The sultanate’s second-largest lender by assets said last month it was mulling options for raising up to $300 million of capital at the earliest opportunity, with a bond which enhanced its Tier 1, or core, capital the preferred method.

The two advisers have been working with Bank Dhofar for around six months, one of the banking sources said, speaking on condition of anonymity as the information isn’t public.

Calls to Bank Dhofar’s chief executive, its chief financial officer and a spokesman all went unanswered.

A number of Gulf banks, including Qatar’s Doha Bank and Abu Dhabi Islamic Bank, have said in recent weeks they are planning to boost their capital reserves after a period of strong growth.

Many are looking at the bond or sukuk route, although should Bank Dhofar complete such a transaction it would be the first by an Omani lender.
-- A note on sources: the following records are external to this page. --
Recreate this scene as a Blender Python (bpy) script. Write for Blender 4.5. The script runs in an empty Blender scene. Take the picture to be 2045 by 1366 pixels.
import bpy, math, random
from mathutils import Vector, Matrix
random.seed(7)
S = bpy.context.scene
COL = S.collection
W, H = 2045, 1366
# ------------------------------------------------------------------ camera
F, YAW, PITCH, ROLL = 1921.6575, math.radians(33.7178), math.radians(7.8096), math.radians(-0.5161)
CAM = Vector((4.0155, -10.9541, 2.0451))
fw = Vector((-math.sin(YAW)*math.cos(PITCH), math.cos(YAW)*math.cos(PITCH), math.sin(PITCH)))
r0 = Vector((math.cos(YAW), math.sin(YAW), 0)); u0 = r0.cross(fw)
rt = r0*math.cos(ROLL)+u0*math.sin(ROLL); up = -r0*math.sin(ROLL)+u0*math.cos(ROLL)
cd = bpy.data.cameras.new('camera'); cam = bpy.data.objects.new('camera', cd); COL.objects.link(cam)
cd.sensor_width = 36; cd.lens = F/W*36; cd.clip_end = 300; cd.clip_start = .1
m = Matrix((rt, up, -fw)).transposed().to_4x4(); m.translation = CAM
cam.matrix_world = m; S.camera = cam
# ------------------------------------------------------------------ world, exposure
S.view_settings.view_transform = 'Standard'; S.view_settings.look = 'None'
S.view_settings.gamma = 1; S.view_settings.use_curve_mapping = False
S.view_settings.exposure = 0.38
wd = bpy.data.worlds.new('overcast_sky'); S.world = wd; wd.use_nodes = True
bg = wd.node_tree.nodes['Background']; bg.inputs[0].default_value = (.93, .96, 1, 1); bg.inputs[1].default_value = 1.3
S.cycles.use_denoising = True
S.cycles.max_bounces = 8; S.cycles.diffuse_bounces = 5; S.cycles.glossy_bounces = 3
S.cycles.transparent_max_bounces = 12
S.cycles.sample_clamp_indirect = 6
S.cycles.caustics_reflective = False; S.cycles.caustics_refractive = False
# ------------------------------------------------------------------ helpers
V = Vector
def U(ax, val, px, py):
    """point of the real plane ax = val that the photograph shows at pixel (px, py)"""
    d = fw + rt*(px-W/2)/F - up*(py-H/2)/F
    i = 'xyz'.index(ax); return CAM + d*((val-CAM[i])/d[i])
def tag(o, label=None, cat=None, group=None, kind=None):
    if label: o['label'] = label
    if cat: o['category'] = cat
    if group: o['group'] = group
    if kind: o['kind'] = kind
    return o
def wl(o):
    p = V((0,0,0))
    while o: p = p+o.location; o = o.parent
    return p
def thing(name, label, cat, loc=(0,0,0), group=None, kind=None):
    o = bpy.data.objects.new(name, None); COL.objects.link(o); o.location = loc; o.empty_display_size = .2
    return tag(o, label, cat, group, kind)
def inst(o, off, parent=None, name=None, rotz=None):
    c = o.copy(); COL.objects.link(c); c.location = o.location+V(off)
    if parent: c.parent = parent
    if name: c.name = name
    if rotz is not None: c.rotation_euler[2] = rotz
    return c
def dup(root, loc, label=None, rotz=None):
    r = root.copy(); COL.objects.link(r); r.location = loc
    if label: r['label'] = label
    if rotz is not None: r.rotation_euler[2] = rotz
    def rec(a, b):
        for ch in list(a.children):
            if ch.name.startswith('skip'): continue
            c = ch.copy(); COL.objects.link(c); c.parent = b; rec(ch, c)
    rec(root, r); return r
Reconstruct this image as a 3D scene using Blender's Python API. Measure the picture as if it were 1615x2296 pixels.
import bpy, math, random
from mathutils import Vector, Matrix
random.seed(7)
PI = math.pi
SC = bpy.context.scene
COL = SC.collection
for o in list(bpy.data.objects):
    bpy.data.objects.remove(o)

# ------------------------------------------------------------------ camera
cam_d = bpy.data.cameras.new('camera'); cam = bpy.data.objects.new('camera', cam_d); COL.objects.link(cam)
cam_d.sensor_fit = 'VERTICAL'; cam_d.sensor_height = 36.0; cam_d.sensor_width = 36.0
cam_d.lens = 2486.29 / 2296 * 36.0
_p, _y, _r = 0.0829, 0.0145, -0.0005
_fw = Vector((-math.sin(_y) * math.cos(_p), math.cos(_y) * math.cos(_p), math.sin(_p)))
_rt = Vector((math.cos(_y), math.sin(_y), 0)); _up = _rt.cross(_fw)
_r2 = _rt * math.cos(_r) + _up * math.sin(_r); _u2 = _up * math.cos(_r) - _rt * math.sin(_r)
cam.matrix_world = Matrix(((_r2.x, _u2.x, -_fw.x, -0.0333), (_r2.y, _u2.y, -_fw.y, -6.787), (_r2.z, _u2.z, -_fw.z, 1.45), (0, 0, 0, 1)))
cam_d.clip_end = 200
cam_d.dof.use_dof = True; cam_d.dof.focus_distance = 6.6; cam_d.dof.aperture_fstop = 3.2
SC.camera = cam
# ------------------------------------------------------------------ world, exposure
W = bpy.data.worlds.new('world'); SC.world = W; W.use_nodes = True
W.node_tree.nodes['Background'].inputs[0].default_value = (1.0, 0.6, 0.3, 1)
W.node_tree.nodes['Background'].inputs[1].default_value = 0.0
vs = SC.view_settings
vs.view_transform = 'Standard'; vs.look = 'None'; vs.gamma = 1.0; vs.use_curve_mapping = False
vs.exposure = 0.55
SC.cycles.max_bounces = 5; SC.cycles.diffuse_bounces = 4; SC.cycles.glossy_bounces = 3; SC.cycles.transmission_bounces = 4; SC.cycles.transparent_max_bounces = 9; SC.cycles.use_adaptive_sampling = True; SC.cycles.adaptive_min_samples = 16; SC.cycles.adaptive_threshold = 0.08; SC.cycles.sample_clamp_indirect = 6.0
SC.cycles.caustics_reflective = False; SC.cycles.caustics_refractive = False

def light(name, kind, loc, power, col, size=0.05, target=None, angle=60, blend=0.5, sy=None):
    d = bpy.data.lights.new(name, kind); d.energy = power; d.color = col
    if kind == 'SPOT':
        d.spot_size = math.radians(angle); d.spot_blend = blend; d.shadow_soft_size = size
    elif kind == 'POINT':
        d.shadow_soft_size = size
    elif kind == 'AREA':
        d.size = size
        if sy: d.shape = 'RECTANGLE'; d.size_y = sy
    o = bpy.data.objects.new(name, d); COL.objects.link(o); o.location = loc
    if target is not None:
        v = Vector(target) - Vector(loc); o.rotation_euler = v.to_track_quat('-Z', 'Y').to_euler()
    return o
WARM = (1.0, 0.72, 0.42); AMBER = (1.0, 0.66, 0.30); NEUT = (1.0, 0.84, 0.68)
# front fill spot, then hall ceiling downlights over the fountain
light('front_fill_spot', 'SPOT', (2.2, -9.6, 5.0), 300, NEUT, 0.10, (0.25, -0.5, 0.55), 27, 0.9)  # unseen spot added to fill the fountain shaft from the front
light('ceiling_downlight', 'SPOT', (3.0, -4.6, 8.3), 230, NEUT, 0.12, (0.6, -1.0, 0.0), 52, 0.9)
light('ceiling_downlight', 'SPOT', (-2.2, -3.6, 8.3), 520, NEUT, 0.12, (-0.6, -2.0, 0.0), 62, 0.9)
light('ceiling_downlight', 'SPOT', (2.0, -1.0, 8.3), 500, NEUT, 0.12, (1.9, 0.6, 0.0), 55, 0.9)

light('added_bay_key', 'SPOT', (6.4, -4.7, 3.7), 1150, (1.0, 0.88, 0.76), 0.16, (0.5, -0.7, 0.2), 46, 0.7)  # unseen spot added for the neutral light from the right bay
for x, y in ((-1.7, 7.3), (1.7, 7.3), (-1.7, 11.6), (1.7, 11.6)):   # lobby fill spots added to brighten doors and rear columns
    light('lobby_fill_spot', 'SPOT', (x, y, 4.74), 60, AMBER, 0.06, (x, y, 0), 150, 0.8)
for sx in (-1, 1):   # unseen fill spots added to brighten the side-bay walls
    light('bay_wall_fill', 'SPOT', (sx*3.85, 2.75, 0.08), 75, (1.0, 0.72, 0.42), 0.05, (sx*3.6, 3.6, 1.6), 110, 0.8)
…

The sultanate’s central bank has yet to clarify how such instruments would be treated under Basel III regulations, which is impacting on Bank Dhofar’s thinking, it said last month.

Another potential complication is the possible merger with Bank Sohar, which Bank Dhofar first approached its smaller rival about in July 2013 but has yet to come to any formal conclusion.

A second banker said such uncertainty would play on investors’ minds when they were conducting due diligence.

Bank Dhofar had a total capital adequacy ratio (CAR), a key indicator of a bank’s financial health, of 13.82 per cent at the end of 2014, down from 14.09 per cent at the same point of the previous year.

By comparison, Bank Muscat and National Bank of Oman, the sultanate’s largest and third-largest lenders by assets, had respective CARs at the end of 2014 of 15.92 per cent and 14.6 per cent.